◆ **What is required**
Repeat the whole of the data, keeping every detail the same.

◆ **Data provided**
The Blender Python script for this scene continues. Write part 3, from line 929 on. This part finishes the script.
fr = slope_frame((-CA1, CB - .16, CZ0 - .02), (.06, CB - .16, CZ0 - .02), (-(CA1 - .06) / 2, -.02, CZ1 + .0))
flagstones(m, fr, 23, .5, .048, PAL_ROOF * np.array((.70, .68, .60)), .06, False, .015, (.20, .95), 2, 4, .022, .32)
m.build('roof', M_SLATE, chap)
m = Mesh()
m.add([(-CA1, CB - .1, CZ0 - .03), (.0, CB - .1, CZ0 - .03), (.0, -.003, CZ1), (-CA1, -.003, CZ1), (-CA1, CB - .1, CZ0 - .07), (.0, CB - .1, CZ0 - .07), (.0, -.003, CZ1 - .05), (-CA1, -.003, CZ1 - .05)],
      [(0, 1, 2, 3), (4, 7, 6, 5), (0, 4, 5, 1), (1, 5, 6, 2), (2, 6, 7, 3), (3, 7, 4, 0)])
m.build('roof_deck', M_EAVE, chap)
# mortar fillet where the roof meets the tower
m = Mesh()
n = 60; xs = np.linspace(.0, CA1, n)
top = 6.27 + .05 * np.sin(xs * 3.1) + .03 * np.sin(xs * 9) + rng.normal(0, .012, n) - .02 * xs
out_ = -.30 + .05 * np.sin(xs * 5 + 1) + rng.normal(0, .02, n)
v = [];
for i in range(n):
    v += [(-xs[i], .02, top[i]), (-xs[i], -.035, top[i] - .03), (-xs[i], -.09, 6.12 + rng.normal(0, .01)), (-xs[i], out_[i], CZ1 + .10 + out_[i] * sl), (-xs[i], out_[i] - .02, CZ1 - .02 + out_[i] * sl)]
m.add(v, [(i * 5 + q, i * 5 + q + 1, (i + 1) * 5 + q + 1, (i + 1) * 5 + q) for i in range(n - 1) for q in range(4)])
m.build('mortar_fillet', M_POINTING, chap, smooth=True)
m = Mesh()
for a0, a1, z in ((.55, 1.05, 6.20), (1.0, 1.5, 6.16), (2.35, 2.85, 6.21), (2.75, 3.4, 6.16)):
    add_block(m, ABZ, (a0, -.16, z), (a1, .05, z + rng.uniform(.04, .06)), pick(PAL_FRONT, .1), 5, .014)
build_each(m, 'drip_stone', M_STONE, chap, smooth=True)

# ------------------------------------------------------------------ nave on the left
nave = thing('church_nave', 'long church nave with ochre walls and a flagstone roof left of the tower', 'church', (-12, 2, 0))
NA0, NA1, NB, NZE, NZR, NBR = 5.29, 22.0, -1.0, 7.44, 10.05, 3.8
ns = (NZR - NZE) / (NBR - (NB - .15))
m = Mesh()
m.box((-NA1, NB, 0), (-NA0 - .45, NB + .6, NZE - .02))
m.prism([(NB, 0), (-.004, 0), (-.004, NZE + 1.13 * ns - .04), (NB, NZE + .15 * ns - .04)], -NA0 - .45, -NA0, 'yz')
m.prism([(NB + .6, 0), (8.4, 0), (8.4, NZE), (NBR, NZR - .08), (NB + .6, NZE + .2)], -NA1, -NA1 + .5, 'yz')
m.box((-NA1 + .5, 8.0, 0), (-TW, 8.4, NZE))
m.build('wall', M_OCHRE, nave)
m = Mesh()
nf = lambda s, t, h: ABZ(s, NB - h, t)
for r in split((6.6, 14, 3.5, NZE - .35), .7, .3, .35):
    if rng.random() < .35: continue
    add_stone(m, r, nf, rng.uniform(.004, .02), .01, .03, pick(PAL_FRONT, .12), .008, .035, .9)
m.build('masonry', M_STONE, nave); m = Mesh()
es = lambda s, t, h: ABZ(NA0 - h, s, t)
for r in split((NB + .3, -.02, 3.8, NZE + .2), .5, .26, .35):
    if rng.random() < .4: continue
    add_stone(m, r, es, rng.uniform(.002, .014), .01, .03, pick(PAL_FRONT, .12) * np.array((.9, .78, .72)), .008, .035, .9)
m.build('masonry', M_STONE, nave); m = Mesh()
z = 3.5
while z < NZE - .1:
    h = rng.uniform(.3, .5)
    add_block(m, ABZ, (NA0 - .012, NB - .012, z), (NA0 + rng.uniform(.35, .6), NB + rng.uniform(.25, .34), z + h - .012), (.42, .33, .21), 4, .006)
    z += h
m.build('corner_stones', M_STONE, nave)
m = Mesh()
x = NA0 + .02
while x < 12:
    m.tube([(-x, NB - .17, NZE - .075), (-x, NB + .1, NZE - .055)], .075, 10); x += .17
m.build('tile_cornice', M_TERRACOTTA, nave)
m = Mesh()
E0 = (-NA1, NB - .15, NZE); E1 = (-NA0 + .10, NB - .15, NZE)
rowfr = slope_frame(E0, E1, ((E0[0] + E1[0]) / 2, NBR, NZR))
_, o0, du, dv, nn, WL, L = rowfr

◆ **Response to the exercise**
The Blender Python script for this scene continues. Write part 3, from line 929 on. This part finishes the script.
fr = slope_frame((-CA1, CB - .16, CZ0 - .02), (.06, CB - .16, CZ0 - .02), (-(CA1 - .06) / 2, -.02, CZ1 + .0))
flagstones(m, fr, 23, .5, .048, PAL_ROOF * np.array((.70, .68, .60)), .06, False, .015, (.20, .95), 2, 4, .022, .32)
m.build('roof', M_SLATE, chap)
m = Mesh()
m.add([(-CA1, CB - .1, CZ0 - .03), (.0, CB - .1, CZ0 - .03), (.0, -.003, CZ1), (-CA1, -.003, CZ1), (-CA1, CB - .1, CZ0 - .07), (.0, CB - .1, CZ0 - .07), (.0, -.003, CZ1 - .05), (-CA1, -.003, CZ1 - .05)],
      [(0, 1, 2, 3), (4, 7, 6, 5), (0, 4, 5, 1), (1, 5, 6, 2), (2, 6, 7, 3), (3, 7, 4, 0)])
m.build('roof_deck', M_EAVE, chap)
# mortar fillet where the roof meets the tower
m = Mesh()
n = 60; xs = np.linspace(.0, CA1, n)
top = 6.27 + .05 * np.sin(xs * 3.1) + .03 * np.sin(xs * 9) + rng.normal(0, .012, n) - .02 * xs
out_ = -.30 + .05 * np.sin(xs * 5 + 1) + rng.normal(0, .02, n)
v = [];
for i in range(n):
    v += [(-xs[i], .02, top[i]), (-xs[i], -.035, top[i] - .03), (-xs[i], -.09, 6.12 + rng.normal(0, .01)), (-xs[i], out_[i], CZ1 + .10 + out_[i] * sl), (-xs[i], out_[i] - .02, CZ1 - .02 + out_[i] * sl)]
m.add(v, [(i * 5 + q, i * 5 + q + 1, (i + 1) * 5 + q + 1, (i + 1) * 5 + q) for i in range(n - 1) for q in range(4)])
m.build('mortar_fillet', M_POINTING, chap, smooth=True)
m = Mesh()
for a0, a1, z in ((.55, 1.05, 6.20), (1.0, 1.5, 6.16), (2.35, 2.85, 6.21), (2.75, 3.4, 6.16)):
    add_block(m, ABZ, (a0, -.16, z), (a1, .05, z + rng.uniform(.04, .06)), pick(PAL_FRONT, .1), 5, .014)
build_each(m, 'drip_stone', M_STONE, chap, smooth=True)

# ------------------------------------------------------------------ nave on the left
nave = thing('church_nave', 'long church nave with ochre walls and a flagstone roof left of the tower', 'church', (-12, 2, 0))
NA0, NA1, NB, NZE, NZR, NBR = 5.29, 22.0, -1.0, 7.44, 10.05, 3.8
ns = (NZR - NZE) / (NBR - (NB - .15))
m = Mesh()
m.box((-NA1, NB, 0), (-NA0 - .45, NB + .6, NZE - .02))
m.prism([(NB, 0), (-.004, 0), (-.004, NZE + 1.13 * ns - .04), (NB, NZE + .15 * ns - .04)], -NA0 - .45, -NA0, 'yz')
m.prism([(NB + .6, 0), (8.4, 0), (8.4, NZE), (NBR, NZR - .08), (NB + .6, NZE + .2)], -NA1, -NA1 + .5, 'yz')
m.box((-NA1 + .5, 8.0, 0), (-TW, 8.4, NZE))
m.build('wall', M_OCHRE, nave)
m = Mesh()
nf = lambda s, t, h: ABZ(s, NB - h, t)
for r in split((6.6, 14, 3.5, NZE - .35), .7, .3, .35):
    if rng.random() < .35: continue
    add_stone(m, r, nf, rng.uniform(.004, .02), .01, .03, pick(PAL_FRONT, .12), .008, .035, .9)
m.build('masonry', M_STONE, nave); m = Mesh()
es = lambda s, t, h: ABZ(NA0 - h, s, t)
for r in split((NB + .3, -.02, 3.8, NZE + .2), .5, .26, .35):
    if rng.random() < .4: continue
    add_stone(m, r, es, rng.uniform(.002, .014), .01, .03, pick(PAL_FRONT, .12) * np.array((.9, .78, .72)), .008, .035, .9)
m.build('masonry', M_STONE, nave); m = Mesh()
z = 3.5
while z < NZE - .1:
    h = rng.uniform(.3, .5)
    add_block(m, ABZ, (NA0 - .012, NB - .012, z), (NA0 + rng.uniform(.35, .6), NB + rng.uniform(.25, .34), z + h - .012), (.42, .33, .21), 4, .006)
    z += h
m.build('corner_stones', M_STONE, nave)
m = Mesh()
x = NA0 + .02
while x < 12:
    m.tube([(-x, NB - .17, NZE - .075), (-x, NB + .1, NZE - .055)], .075, 10); x += .17
m.build('tile_cornice', M_TERRACOTTA, nave)
m = Mesh()
E0 = (-NA1, NB - .15, NZE); E1 = (-NA0 + .10, NB - .15, NZE)
rowfr = slope_frame(E0, E1, ((E0[0] + E1[0]) / 2, NBR, NZR))
_, o0, du, dv, nn, WL, L = rowfr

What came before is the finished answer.